8) Engineering checks and common applications
Typical uses include tank circuits, filters, oscillators, wireless power links, and pulse-forming networks. Compare peak energy to capacitor ripple limits and inductor saturation. If computed peak current is high, consider increasing L, reducing Vmax, or improving conductor cross-section and cooling.
For consistent results, use realistic component values and correct units. The output table reports frequency, period, and characteristic impedance along with energies in joules. If values seem extreme, recheck unit prefixes such as mH versus H or µF versus nF. In lab work, measure voltage with a compensated probe and current with a low-inductance shunt or current probe, then compare the instant-energy mode to the expected conserved total. Export CSV for spreadsheets and PDF for documentation.
FAQs
1) What does “total energy” mean here?
Total energy is the sum of capacitor and inductor stored energy at the same instant. In an ideal LC circuit it stays constant and only shifts between electric and magnetic forms.
2) Why can peak capacitor energy equal peak inductor energy?
They peak at different times. At voltage peak, energy is mostly in the capacitor.
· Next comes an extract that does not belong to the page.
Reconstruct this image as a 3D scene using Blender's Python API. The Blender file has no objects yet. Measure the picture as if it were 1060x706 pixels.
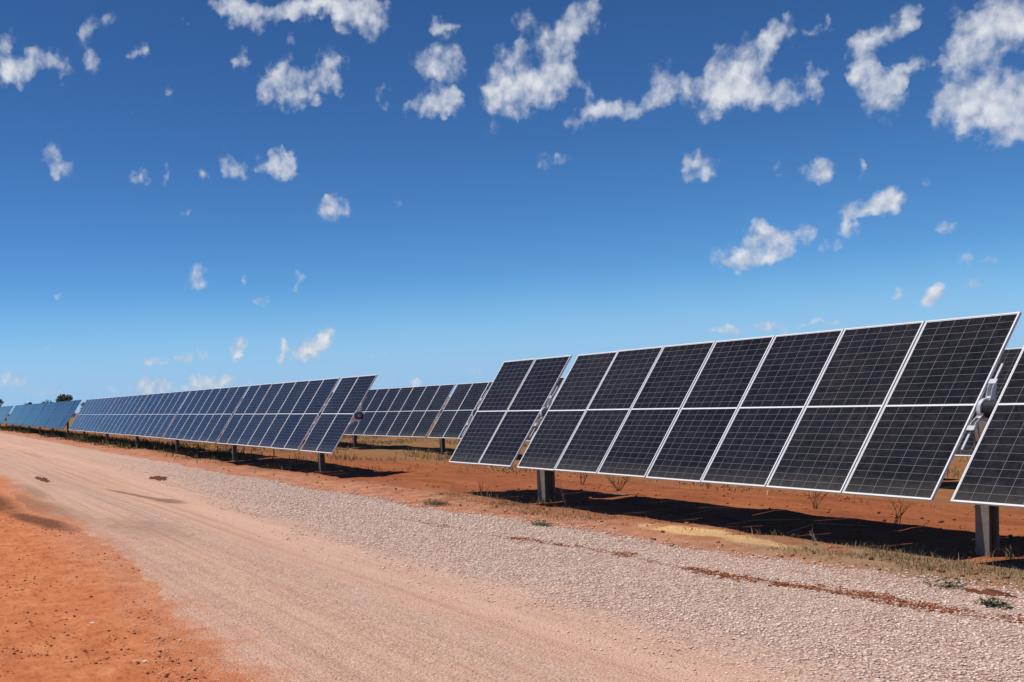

Half a period later, current peaks and the same total energy appears as magnetic energy in the inductor.
3) Which mode should I use if I only know Vmax?
Use “Peak Energy from Vmax.” Enter L and C with units, then Vmax. The calculator returns total energy, peak current estimate, and the resonance frequency for your component pair.
4) Can I compute energy from a scope snapshot of V and I?
Yes. Use “Instant Energy from V and I.” Enter the measured voltage and current at the same time point. The tool computes Uc, Ul, and their sum for that instant.
5) What does the phase φ input change?
Phase shifts the time reference in the time-based mode. If you do not know it, set φ to 0°. Use a measured waveform reference to estimate phase when needed.
6) Why might my real circuit show decreasing total energy?
Real circuits have resistance, dielectric losses, and radiation. These dissipate energy each cycle, so total energy decays. The calculator assumes ideal storage to provide a clean baseline.
7) How do I reduce peak current in my design?
Reduce Vmax, increase L, or decrease C while respecting the target frequency. Also check that the inductor does not saturate and that wiring resistance and heating remain acceptable.